By Jessica Summers on 9/22/2017

NEW YORK (Bloomberg) -- Oil barely moved after an OPEC gathering concluded with no decision on an extension or deepening of supply cuts.

Futures toggled within a 49-cent range in New York on Friday, heading for a third weekly gain, while the global benchmark traded in London rose close to a seven-month intraday high. As an OPEC committee meeting wrapped up, Russian Energy Minister Alexander Novak said the cartel and allied producers can wait until at least January to consider prolonging the output limits. The next key event will be a Nov. 30 meeting of OPEC ministers.

“It’s going to come down to the meeting,” Tariq Zahir, a New York-based commodity fund manager at Tyche Capital Advisors LLC, said in a telephone interview. Traders will be more interested in deeper production cuts than an extension of the existing constraints, he said.
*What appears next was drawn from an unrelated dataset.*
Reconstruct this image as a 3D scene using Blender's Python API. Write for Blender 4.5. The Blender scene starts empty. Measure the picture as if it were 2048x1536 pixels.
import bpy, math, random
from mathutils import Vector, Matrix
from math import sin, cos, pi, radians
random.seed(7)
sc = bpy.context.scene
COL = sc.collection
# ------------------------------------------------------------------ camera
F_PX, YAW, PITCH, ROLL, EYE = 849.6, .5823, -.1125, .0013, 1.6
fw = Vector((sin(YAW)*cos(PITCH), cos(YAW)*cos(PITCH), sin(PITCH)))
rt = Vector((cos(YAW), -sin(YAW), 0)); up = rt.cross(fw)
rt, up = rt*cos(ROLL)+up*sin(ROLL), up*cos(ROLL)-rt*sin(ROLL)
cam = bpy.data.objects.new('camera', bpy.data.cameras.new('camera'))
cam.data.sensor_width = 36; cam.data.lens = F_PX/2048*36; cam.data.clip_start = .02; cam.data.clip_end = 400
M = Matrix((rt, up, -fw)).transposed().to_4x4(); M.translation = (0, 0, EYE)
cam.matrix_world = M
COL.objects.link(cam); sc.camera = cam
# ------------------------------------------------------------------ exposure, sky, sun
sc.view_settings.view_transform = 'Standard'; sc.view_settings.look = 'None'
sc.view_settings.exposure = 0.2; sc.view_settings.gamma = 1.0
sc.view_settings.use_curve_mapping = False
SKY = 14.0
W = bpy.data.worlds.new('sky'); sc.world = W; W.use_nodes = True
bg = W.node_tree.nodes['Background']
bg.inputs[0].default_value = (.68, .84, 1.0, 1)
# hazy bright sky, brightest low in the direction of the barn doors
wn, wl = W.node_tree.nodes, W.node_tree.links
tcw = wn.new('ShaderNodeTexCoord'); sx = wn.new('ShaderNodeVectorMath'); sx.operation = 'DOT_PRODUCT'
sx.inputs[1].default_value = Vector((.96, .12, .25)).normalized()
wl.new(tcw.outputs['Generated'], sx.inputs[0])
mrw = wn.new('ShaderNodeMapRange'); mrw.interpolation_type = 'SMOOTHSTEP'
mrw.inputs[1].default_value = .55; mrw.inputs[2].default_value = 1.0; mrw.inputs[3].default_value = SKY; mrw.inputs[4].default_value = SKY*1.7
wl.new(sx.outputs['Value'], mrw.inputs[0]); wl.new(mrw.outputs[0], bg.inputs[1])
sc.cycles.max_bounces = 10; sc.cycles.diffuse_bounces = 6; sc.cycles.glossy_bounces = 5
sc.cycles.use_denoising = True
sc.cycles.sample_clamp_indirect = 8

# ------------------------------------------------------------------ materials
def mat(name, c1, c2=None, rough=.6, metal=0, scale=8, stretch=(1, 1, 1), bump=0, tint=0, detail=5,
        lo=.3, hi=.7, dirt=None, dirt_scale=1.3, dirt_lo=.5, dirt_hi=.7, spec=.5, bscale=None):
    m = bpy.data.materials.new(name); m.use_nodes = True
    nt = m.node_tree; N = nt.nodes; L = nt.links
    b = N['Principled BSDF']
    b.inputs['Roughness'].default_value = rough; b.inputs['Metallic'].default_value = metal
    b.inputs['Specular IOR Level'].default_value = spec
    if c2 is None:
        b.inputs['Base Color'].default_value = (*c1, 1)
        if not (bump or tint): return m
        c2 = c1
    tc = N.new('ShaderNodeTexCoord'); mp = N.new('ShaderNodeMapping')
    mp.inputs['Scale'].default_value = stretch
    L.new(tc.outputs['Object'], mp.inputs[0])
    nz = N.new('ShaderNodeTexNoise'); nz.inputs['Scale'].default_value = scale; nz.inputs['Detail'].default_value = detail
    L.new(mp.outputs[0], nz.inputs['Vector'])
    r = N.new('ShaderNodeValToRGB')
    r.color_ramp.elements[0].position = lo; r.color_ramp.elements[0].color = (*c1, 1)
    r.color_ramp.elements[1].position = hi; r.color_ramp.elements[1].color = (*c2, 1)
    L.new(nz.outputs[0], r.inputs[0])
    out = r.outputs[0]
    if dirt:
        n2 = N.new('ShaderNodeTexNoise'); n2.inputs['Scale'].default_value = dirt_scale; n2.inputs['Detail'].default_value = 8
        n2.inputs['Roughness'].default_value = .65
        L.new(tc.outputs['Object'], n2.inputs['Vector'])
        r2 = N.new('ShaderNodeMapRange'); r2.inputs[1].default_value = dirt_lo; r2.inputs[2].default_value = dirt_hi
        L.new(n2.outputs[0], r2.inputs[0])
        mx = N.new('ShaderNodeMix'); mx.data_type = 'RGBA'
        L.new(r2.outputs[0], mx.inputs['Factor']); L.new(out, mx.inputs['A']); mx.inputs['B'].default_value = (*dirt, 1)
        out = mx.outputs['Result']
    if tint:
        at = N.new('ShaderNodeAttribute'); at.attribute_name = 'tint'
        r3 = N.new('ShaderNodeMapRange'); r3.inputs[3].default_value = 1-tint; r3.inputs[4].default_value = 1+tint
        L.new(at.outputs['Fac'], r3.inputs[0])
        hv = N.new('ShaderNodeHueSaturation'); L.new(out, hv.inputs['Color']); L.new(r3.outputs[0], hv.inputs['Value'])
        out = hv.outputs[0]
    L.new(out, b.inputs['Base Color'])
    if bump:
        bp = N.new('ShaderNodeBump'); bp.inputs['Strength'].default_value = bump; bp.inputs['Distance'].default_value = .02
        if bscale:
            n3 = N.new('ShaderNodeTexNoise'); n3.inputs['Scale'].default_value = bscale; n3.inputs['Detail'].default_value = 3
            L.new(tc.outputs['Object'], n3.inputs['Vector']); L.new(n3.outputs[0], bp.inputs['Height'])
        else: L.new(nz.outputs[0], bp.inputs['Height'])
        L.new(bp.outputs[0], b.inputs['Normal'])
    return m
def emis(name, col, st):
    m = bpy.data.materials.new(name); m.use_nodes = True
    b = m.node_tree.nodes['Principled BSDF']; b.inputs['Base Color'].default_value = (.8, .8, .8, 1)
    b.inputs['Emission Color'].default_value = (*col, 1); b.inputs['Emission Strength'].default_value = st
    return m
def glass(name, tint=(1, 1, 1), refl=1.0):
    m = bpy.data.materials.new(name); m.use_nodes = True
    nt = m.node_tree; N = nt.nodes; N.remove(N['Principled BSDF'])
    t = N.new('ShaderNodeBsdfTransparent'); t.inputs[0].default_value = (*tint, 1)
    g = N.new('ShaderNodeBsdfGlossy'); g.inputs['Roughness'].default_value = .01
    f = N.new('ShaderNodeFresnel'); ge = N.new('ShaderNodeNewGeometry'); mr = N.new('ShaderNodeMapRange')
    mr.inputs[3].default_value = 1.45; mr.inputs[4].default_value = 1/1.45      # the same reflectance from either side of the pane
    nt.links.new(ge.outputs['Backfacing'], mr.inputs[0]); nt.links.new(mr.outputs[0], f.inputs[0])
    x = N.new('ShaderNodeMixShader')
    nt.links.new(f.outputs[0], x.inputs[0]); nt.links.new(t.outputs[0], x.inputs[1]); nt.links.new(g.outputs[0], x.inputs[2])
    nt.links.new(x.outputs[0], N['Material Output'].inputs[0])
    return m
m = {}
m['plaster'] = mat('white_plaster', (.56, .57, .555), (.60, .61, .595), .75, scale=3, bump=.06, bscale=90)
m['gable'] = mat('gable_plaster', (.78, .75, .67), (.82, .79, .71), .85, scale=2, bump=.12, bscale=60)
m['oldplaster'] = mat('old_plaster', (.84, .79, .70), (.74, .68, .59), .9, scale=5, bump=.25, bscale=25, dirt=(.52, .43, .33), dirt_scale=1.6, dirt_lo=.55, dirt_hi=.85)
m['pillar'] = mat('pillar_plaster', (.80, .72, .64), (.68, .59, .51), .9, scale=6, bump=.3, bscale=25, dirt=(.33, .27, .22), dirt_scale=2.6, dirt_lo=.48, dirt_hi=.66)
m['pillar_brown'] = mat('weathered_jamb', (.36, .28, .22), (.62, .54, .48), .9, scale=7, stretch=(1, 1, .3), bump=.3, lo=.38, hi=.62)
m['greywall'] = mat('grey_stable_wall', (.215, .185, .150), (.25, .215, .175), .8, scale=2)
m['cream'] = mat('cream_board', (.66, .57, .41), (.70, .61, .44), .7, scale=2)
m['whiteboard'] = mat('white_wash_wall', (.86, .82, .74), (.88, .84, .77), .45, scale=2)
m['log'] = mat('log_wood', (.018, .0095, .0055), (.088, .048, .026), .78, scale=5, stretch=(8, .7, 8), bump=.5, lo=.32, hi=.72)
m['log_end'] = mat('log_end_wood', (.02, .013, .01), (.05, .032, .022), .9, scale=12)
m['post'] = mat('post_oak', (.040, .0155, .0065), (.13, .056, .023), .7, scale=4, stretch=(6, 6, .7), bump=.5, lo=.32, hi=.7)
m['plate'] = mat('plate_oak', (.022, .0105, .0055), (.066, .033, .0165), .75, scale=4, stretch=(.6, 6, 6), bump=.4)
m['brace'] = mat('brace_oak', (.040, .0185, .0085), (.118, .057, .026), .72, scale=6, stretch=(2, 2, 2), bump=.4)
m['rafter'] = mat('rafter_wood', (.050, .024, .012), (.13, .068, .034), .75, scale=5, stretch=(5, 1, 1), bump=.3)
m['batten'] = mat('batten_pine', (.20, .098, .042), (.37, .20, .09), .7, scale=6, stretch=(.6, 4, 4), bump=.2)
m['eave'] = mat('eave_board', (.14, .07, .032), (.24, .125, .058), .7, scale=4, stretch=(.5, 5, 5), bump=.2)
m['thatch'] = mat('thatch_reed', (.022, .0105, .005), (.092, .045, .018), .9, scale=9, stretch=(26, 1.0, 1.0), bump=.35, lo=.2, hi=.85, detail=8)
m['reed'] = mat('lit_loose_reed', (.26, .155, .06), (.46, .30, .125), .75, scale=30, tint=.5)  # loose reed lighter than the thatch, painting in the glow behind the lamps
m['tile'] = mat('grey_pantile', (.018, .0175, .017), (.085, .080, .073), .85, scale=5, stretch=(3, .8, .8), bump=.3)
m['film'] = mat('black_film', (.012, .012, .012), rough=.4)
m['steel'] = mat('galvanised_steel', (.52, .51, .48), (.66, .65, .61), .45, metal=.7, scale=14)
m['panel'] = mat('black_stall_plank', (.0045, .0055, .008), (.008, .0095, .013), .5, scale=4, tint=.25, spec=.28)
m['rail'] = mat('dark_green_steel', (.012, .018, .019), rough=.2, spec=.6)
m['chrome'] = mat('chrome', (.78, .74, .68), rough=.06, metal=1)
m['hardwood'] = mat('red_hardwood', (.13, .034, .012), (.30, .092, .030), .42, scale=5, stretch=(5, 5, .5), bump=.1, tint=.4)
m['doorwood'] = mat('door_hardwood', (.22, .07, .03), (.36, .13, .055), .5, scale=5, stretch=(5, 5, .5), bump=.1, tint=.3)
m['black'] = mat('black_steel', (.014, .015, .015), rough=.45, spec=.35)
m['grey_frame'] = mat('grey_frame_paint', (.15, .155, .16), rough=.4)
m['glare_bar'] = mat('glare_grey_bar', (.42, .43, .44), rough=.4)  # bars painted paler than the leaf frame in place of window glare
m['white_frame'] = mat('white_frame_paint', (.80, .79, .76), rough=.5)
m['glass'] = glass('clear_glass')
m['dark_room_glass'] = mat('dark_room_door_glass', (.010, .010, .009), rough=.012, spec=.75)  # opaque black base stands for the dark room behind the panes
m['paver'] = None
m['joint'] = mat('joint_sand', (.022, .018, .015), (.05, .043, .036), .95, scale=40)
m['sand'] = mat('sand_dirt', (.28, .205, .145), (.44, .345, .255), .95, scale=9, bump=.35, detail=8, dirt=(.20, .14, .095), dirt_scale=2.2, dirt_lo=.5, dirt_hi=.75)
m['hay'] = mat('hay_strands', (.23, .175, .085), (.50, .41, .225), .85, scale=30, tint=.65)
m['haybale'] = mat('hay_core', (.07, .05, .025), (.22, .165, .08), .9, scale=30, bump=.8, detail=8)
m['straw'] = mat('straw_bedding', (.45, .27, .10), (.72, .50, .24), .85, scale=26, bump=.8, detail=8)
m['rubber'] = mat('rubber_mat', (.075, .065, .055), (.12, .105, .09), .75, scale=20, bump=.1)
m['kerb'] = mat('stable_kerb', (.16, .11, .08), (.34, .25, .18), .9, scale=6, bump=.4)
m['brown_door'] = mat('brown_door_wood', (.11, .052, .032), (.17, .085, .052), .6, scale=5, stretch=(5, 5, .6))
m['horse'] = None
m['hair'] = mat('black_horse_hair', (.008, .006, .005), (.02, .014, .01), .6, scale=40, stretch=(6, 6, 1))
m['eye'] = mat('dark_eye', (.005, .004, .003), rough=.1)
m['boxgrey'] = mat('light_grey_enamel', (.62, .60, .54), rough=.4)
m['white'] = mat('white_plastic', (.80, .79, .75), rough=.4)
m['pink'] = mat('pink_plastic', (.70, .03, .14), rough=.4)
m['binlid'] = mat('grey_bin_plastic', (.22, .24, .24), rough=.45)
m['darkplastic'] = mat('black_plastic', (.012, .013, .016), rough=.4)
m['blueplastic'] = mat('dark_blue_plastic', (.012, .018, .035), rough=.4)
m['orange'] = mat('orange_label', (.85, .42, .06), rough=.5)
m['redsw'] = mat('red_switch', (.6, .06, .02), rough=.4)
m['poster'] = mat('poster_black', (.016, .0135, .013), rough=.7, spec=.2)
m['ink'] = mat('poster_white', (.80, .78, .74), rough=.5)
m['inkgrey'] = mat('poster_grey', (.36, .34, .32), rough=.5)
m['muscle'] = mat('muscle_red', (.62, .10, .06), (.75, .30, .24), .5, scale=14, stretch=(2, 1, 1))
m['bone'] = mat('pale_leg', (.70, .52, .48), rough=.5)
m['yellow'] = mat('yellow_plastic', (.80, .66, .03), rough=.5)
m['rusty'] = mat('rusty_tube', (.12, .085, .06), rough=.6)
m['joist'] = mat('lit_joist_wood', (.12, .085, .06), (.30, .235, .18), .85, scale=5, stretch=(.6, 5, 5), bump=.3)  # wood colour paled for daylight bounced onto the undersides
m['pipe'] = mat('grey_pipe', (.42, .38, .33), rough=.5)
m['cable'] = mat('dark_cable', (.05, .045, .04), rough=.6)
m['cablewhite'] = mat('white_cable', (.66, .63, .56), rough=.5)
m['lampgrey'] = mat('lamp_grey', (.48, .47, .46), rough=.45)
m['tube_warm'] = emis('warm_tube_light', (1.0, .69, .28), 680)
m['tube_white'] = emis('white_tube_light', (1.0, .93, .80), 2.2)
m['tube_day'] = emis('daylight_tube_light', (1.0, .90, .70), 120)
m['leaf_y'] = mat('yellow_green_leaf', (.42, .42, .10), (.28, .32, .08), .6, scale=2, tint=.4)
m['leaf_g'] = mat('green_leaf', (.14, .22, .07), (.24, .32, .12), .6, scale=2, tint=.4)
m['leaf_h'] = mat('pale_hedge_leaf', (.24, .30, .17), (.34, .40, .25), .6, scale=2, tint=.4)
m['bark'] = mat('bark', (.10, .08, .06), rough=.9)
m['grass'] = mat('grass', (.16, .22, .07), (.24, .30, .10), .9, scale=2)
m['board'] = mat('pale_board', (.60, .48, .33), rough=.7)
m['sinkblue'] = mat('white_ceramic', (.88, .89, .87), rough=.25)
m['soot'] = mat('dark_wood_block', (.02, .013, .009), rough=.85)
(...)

Oil is on track for only its third monthly gain for 2017 as supply cuts by the Organization of Petroleum Exporting Countries and partners such as Russia showed signs of whittling the worldwide crude glut. The oil market is well on its way to rebalancing, Kuwait’s Oil Minister Issam Almarzooq said. Nigeria, which along with Libya is currently exempt from the supply-reduction deal, reiterated that it would cap output once its production stabilizes around 1.8 MMbpd

“As expected, the message is the deal is working, inventories have started to fall, too early to commit what they should do in March next year,” said  Giovanni Staunovo, an analyst at UBS Group AG in Zurich. “The oil price doesn’t put them under any pressure to do anything additional for now. Commitment remains high.”

West Texas Intermediate for November delivery rose 5 cents to $50.60/bbl at 11:01 a.m. on the New York Mercantile Exchange. Total volume traded was about 37% below the 100-day average. Prices are on track for a 1.5% weekly advance.

Too Soon

Brent for November settlement climbed 34 cents to $56.77/bbl on the London-based ICE Futures Europe exchange. The global benchmark crude traded at a premium of $6.17 to WTI.

Some of the countries participating in the cuts have room to improve compliance with the caps they signed up for, Russia’s Novak said.

Oil inventories in developed economies have dropped by 170 MMbbl since January and backwardation in prices demonstrates stockpiles are shrinking and demand is rising, Kuwait’s Almarzooq said before the meeting on Friday. There is no reason for deeper cuts, he told reporters in Vienna. Meanwhile, OPEC’s Secretary General  Mohammad Barkindo said it’s critical for OPEC to maintain focus and fully implement agreed curbs.

Oil-market news. OPEC and its allies are evaluating all parameters including exports to gauge the effectiveness of cuts, Venezuelan Oil Minister Eulogio del Pino said in Vienna. Billionaire oilman Harold Hamm says the U.S. government was way too optimistic with its prediction of more than 1 MMbbl in new daily U.S. production, and the error is “distorting” global crude prices.